Cheating husband???….

posted 2 months ago in Relationships
Post # 61
Member
2512 posts
Sugar bee
  • Wedding: May 1995

Have you looked to see if he has  Tinder account? A friend of mine had a similar experience with her husband of 16 years and father of her kids- very involved in church, girl scouts, boy scouts kid sports ect. Turned out he was a sociopath- had a secret second life with hook ups, sex addiction, multiple girl friends ect. Had been going on for years. She also had a job that gave him a lot of free time. Very convenient. He was very active on Tinder.

I do not buy the joke thing at all. 

Post # 62
Member
60 posts
Worker bee
  • Wedding: July 2018

j9marie :  Okay, lady, but I’m trying trying to prove anything.
I’m just saying. Don’t blame someone for something unless you know 100% that he was trying to cheat. He could’ve been just doing something stupid that he thought was funny at the time.

Was it offensive? Yes, but like I said, men do dumb things. He may have thought it was okay since he wasn’t trying to actually sleep with her or something.

Post # 63
Member
1589 posts
Bumble bee

andy05 :  Check his internet… a lot of phones have settings now where you can do 
“private” browsers, apps (like rename them), etc. 

Post # 64
Member
305 posts
Helper bee
  • Wedding: October 2017

Just because he didn’t physically cheat on you doesn’t mean that he didn’t have the intention of cheating on you. Do you honestly believe that if you hadn’t found that email and caught him that he wouldn’t have followed through with meeting up and sleeping with this other woman?

Post # 65
Member
129 posts
Blushing bee

<u>andy05 :</u>  Andy, he told his friend to call you and say that.It was a craigslist ad for crying out loud.  Far from a joke. He is an asshole and you need to leave. He is untrustworthy and full of shit.

Post # 66
Member
1172 posts
Bumble bee
  • Wedding: October 2016

Is not just what he did with the Craigslist meet up & pic sending. It’s how he lied  about it, coerced friends to lie about it,  and texted you an awful kind of threatening text. It’s creepy & abusive, underscoring his distain for you. 

Post # 67
Member
9857 posts
Buzzing Beekeeper
  • Wedding: June 2015

It’s okay to leave someone without “proof” that they cheated. He has revealed his character; he is untrustworthy. 

This is a fact. 

 It’s a betrayal on numerous levels and that’s reason enough.

Post # 68
Member
733 posts
Busy bee

His emailing people on Craigslist for kink and sex is a reflection on you HOW exactly? I’d be out, for sure.

 

Post # 70
Member
3462 posts
Sugar bee

andy05 :  It will be hard for a while but there is a light at the end of the tunnel. Focus on that light. I’ve always said I’d rather be happy alone than miserable with someone else. If your marriage cannot be saved it’s time to save yourself. You will be okay. Hugs. 

Post # 71
Member
1214 posts
Bumble bee

andy05 :  you are one strong lady. Showing you are worth more than this. 

Post # 72
Member
504 posts
Busy bee
  • Wedding: July 2018

Sending you good vibes. I’m sorry he made you go through this. ((((((Hugs)))))

Post # 73
Member
17 posts
Newbee
  • Wedding: May 1997

andy05 :  Do NOT believe his friends! A similar thing happened to me. My live-in boyfriend was a big fat cheater, and not only did he lie about it, some of his friends lied about it to me. He had packages and packages of condoms in his car, and strange women even started calling him at home, so I don’t know who they thought they were going to fool. They thought I was stupid.

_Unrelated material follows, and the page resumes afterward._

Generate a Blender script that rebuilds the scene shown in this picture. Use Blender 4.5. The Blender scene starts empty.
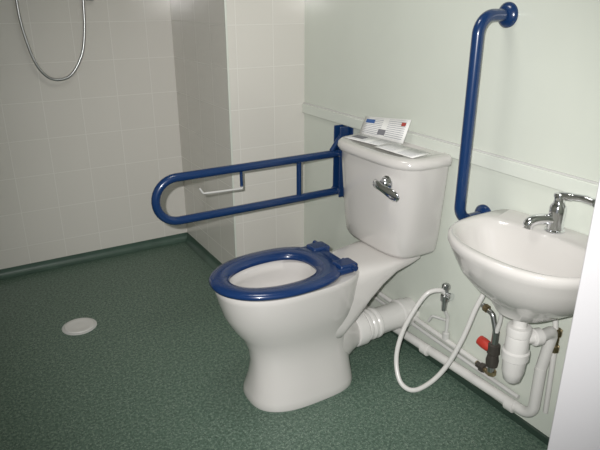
import bpy, bmesh, math
from mathutils import Vector, Matrix
S=bpy.context.scene
COL=S.collection
try:
    S.view_settings.view_transform='Standard'
except Exception: pass

# ---------------------------------------------------------------- materials
def pmat(name,col,rough=.5,metal=0.,coat=0.,spec=.5,noise=0.):
    m=bpy.data.materials.new(name); m.use_nodes=True
    nt=m.node_tree; b=nt.nodes['Principled BSDF']
    b.inputs['Base Color'].default_value=(*col,1); b.inputs['Roughness'].default_value=rough
    b.inputs['Metallic'].default_value=metal
    b.inputs['Coat Weight'].default_value=coat; b.inputs['Coat Roughness'].default_value=.08
    b.inputs['Specular IOR Level'].default_value=spec
    if noise:
        tc=nt.nodes.new('ShaderNodeTexCoord'); n=nt.nodes.new('ShaderNodeTexNoise')
        n.inputs['Scale'].default_value=6; n.inputs['Detail'].default_value=4
        nt.links.new(tc.outputs['Object'],n.inputs['Vector'])
        r=nt.nodes.new('ShaderNodeValToRGB')
        r.color_ramp.elements[0].position=.3; r.color_ramp.elements[1].position=.7
        r.color_ramp.elements[0].color=tuple(c*(1-noise) for c in col)+(1,)
        r.color_ramp.elements[1].color=tuple(min(1,c*(1+noise)) for c in col)+(1,)
        nt.links.new(n.outputs['Fac'],r.inputs['Fac']); nt.links.new(r.outputs['Color'],b.inputs['Base Color'])
    return m
def tilemat(name,axis,off=(0,0),tile=.2):
    m=bpy.data.materials.new(name); m.use_nodes=True
    nt=m.node_tree; b=nt.nodes['Principled BSDF']
    tc=nt.nodes.new('ShaderNodeTexCoord'); sp=nt.nodes.new('ShaderNodeSeparateXYZ'); cb=nt.nodes.new('ShaderNodeCombineXYZ')
    nt.links.new(tc.outputs['Object'],sp.inputs[0])
    ad=nt.nodes.new('ShaderNodeMath'); ad.operation='ADD'; ad.inputs[1].default_value=off[0]+20
    ad2=nt.nodes.new('ShaderNodeMath'); ad2.operation='ADD'; ad2.inputs[1].default_value=off[1]+20
    nt.links.new(sp.outputs[axis],ad.inputs[0]); nt.links.new(sp.outputs['Z'],ad2.inputs[0])
    nt.links.new(ad.outputs[0],cb.inputs[0]); nt.links.new(ad2.outputs[0],cb.inputs[1])
    br=nt.nodes.new('ShaderNodeTexBrick'); br.offset=0; br.squash=1
    br.inputs['Scale'].default_value=1; br.inputs['Brick Width'].default_value=tile; br.inputs['Row Height'].default_value=tile
    br.inputs['Mortar Size'].default_value=.0020; br.inputs['Mortar Smooth'].default_value=.3
    br.inputs['Color1'].default_value=(.69,.67,.62,1); br.inputs['Color2'].default_value=(.705,.685,.635,1)
    br.inputs['Mortar'].default_value=(.76,.745,.70,1)
    nt.links.new(cb.outputs[0],br.inputs['Vector']); nt.links.new(br.outputs['Color'],b.inputs['Base Color'])
    mr=nt.nodes.new('ShaderNodeMapRange'); mr.inputs['To Min'].default_value=.16; mr.inputs['To Max'].default_value=.7
    nt.links.new(br.outputs['Fac'],mr.inputs['Value']); nt.links.new(mr.outputs[0],b.inputs['Roughness'])
    bp=nt.nodes.new('ShaderNodeBump'); bp.invert=True; bp.inputs['Strength'].default_value=.28; bp.inputs['Distance'].default_value=.0015
    nt.links.new(br.outputs['Fac'],bp.inputs['Height']); nt.links.new(bp.outputs[0],b.inputs['Normal'])
    return m
def floormat():
    m=bpy.data.materials.new('green_safety_vinyl'); m.use_nodes=True
    nt=m.node_tree; b=nt.nodes['Principled BSDF']
    tc=nt.nodes.new('ShaderNodeTexCoord')
    n=nt.nodes.new('ShaderNodeTexNoise'); n.inputs['Scale'].default_value=85; n.inputs['Detail'].default_value=5; n.inputs['Roughness'].default_value=.85
    nt.links.new(tc.outputs['Object'],n.inputs['Vector'])
    r=nt.nodes.new('ShaderNodeValToRGB'); e=r.color_ramp.elements
    e[0].position=.38; e[0].color=(.040,.073,.054,1); e[1].position=.64; e[1].color=(.20,.275,.215,1)
    x=e.new(.5); x.color=(.088,.145,.108,1)
    nt.links.new(n.outputs['Fac'],r.inputs['Fac'])
    v=nt.nodes.new('ShaderNodeTexVoronoi'); v.inputs['Scale'].default_value=110
    nt.links.new(tc.outputs['Object'],v.inputs['Vector'])
    vr=nt.nodes.new('ShaderNodeValToRGB'); vr.color_ramp.elements[0].position=.14; vr.color_ramp.elements[1].position=.26
    vr.color_ramp.elements[0].color=(1,1,1,1); vr.color_ramp.elements[1].color=(0,0,0,1)
    nt.links.new(v.outputs['Distance'],vr.inputs['Fac'])
    mx=nt.nodes.new('ShaderNodeMix'); mx.data_type='RGBA'; mx.inputs['B'].default_value=(.40,.46,.40,1)
    mu=nt.nodes.new('ShaderNodeMath'); mu.operation='MULTIPLY'; mu.inputs[1].default_value=.55
    nt.links.new(vr.outputs['Color'],mu.inputs[0]); nt.links.new(mu.outputs[0],mx.inputs['Factor'])
    nt.links.new(r.outputs['Color'],mx.inputs['A']); nt.links.new(mx.outputs['Result'],b.inputs['Base Color'])
    b.inputs['Roughness'].default_value=.42
    bp=nt.nodes.new('ShaderNodeBump'); bp.inputs['Strength'].default_value=.3; bp.inputs['Distance'].default_value=.002
    nt.links.new(n.outputs['Fac'],bp.inputs['Height']); nt.links.new(bp.outputs[0],b.inputs['Normal'])
    return m
def printmat():
    m=bpy.data.materials.new('printed_paper'); m.use_nodes=True
    nt=m.node_tree; b=nt.nodes['Principled BSDF']; b.inputs['Roughness'].default_value=.6
    tc=nt.nodes.new('ShaderNodeTexCoord')
    def brick(w,h,ms,c1,mo,off):
        br=nt.nodes.new('ShaderNodeTexBrick'); br.inputs['Scale'].default_value=1; br.offset=off
        br.inputs['Brick Width'].default_value=w; br.inputs['Row Height'].default_value=h; br.inputs['Mortar Size'].default_value=ms
        br.inputs['Mortar Smooth'].default_value=.05
        br.inputs['Color1'].default_value=c1; br.inputs['Color2'].default_value=c1; br.inputs['Mortar'].default_value=mo
        nt.links.new(tc.outputs['UV'],br.inputs['Vector']); return br
    lines=brick(1.1,.09,.03,(.42,.43,.47,1),(.86,.86,.84,1),0)
    cols=brick(.5,1.0,.06,(1,1,1,1),(0,0,0,1),0)
    mx=nt.nodes.new('ShaderNodeMix'); mx.data_type='RGBA'; mx.inputs['A'].default_value=(.86,.86,.84,1)
    nt.links.new(cols.outputs['Color'],mx.inputs['Factor']); nt.links.new(lines.outputs['Color'],mx.inputs['B'])
    nt.links.new(mx.outputs['Result'],b.inputs['Base Color'])
    return m
M_cer=pmat('vitreous_china',(.645,.625,.600),.13,coat=.6)
M_wall=pmat('white_wall_panel',(.66,.695,.625),.17,noise=.012)
M_trim=pmat('white_trim',(.69,.725,.66),.2)
M_ceil=pmat('ceiling_paint',(.75,.75,.72),.8)
M_door=pmat('white_gloss_paint',(.50,.495,.505),.35)
M_blue=pmat('blue_powder_coat',(.006,.032,.115),.25,coat=.4)
M_seat=pmat('blue_plastic_seat',(.006,.030,.115),.22,coat=.3)
M_chr=pmat('chrome',(.80,.81,.83),.12,metal=1)
M_steel=pmat('braided_steel',(.45,.46,.46),.3,metal=1)
M_brass=pmat('brass_fitting',(.42,.33,.2),.3,metal=1)
M_dark=pmat('dark_fitting',(.09,.08,.07),.4,metal=.5)
M_red=pmat('red_handle',(.50,.045,.03),.35)
M_pla=pmat('white_plastic_pipe',(.70,.69,.665),.25)
M_plg=pmat('grey_white_plastic',(.60,.60,.58),.35)
M_tr=pmat('water_dark',(.25,.24,.22),.03)
M_cove=pmat('green_cove',(.060,.105,.08),.4,noise=.2)
M_covd=pmat('dark_cap_strip',(.035,.06,.045),.4)
M_pb=pmat('print_blue',(.05,.12,.32),.5); M_prd=pmat('print_red',(.4,.06,.05),.5); M_pk=pmat('print_grey',(.2,.2,.22),.5)
M_tileX=tilemat('wall_tiles_x','X',off=(-.02,.04)); M_tileY=tilemat('wall_tiles_y','Y',off=(-.05,.04))
M_floor=floormat(); M_print=printmat()

# ---------------------------------------------------------------- mesh helpers
def empty(name,loc=(0,0,0)):
    o=bpy.data.objects.new(name,None); o.location=loc; o.empty_display_size=.1; COL.objects.link(o); return o
def fin(name,bm,mat,parent=None,smooth=True,bevel=0,sub=0,angle=40):
    bmesh.ops.recalc_face_normals(bm,faces=bm.faces)
    me=bpy.data.meshes.new(name); bm.to_mesh(me); bm.free()
    me.materials.append(mat)
    if smooth:
        for p in me.polygons: p.use_smooth=True
        try: me.set_sharp_from_angle(angle=math.radians(angle))
        except Exception: pass
    o=bpy.data.objects.new(name,me); COL.objects.link(o)
    if parent: o.parent=parent
    if bevel:
        b=o.modifiers.new('b','BEVEL'); b.width=bevel; b.segments=3; b.limit_method='ANGLE'; b.angle_limit=math.radians(40)
    if sub:
        s=o.modifiers.new('s','SUBSURF'); s.levels=sub; s.render_levels=sub
    return o
def box(name,x0,x1,y0,y1,z0,z1,mat,parent=None,bevel=0):
    bm=bmesh.new(); bmesh.ops.create_cube(bm,size=1)
    for v in bm.verts:
        v.co=Vector(((x0+x1)/2+v.co.x*(x1-x0),(y0+y1)/2+v.co.y*(y1-y0),(z0+z1)/2+v.co.z*(z1-z0)))
    return fin(name,bm,mat,parent,smooth=bevel>0,bevel=bevel)
def fillet(pts,rad,seg=8):
    P=[Vector(p) for p in pts]; out=[P[0]]
    for i in range(1,len(P)-1):
        a,b,c=P[i-1],P[i],P[i+1]; d1=(a-b); d2=(c-b); l1,l2=d1.length,d2.length; d1.normalize(); d2.normalize()
        ang=d1.angle(d2)
        if ang>math.pi-.02: out.append(b); continue
        t=min(rad/math.tan(ang/2),l1*.49,l2*.49); r=t*math.tan(ang/2)
        cen=b+(d1+d2).normalized()*(r/math.sin(ang/2))
        s=b+d1*t-cen; e=b+d2*t-cen; w=s.angle(e)
        for k in range(seg+1):
            f=k/seg; out.append(cen+(s*math.sin((1-f)*w)+e*math.sin(f*w))/math.sin(w))
    out.append(P[-1]); return out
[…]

He finally got physically abusive and then we split up, but don’t let it get to that point. He’s already being mentally abusive by trying to emotionally blackmail you, and that’s a short step to physical abuse. I just saw that you are going to divorce him; that’s good. It’s the best, most constructive thing for you to do. I know it hurts, such a huge disappointment, but at least you found out early in your marriage. My husband’s father was constantly unfaithful to Mom, and she didn’t find out about it until after they had several kids.

Post # 74
Member
1700 posts
Bumble bee
  • Wedding: January 2017

Good for you girl.

I had an ex like your husband and the mind fuckery almost made me have a mental breakdown. Google sociopath cheating exes and you won’t feel so alone.

I got out of that relationship and am now married to a wonderful sweetheart. You deserve better but you won’t get better if you stay with this cheating prick. 

Good luck! 

Post # 75
Member
2726 posts
Sugar bee
  • Wedding: April 2017 - Hogarths, Solihull

andy05 :  Bee I’ve just caught up on this thread. I think you’re doing the right thing.

Where abouts in Europe are you returning to? I’m in the UK if you ever want to drop me a message <3 

Also, remember that his behaviour is in no way a reflection upon you. What a stupid thing for him to say!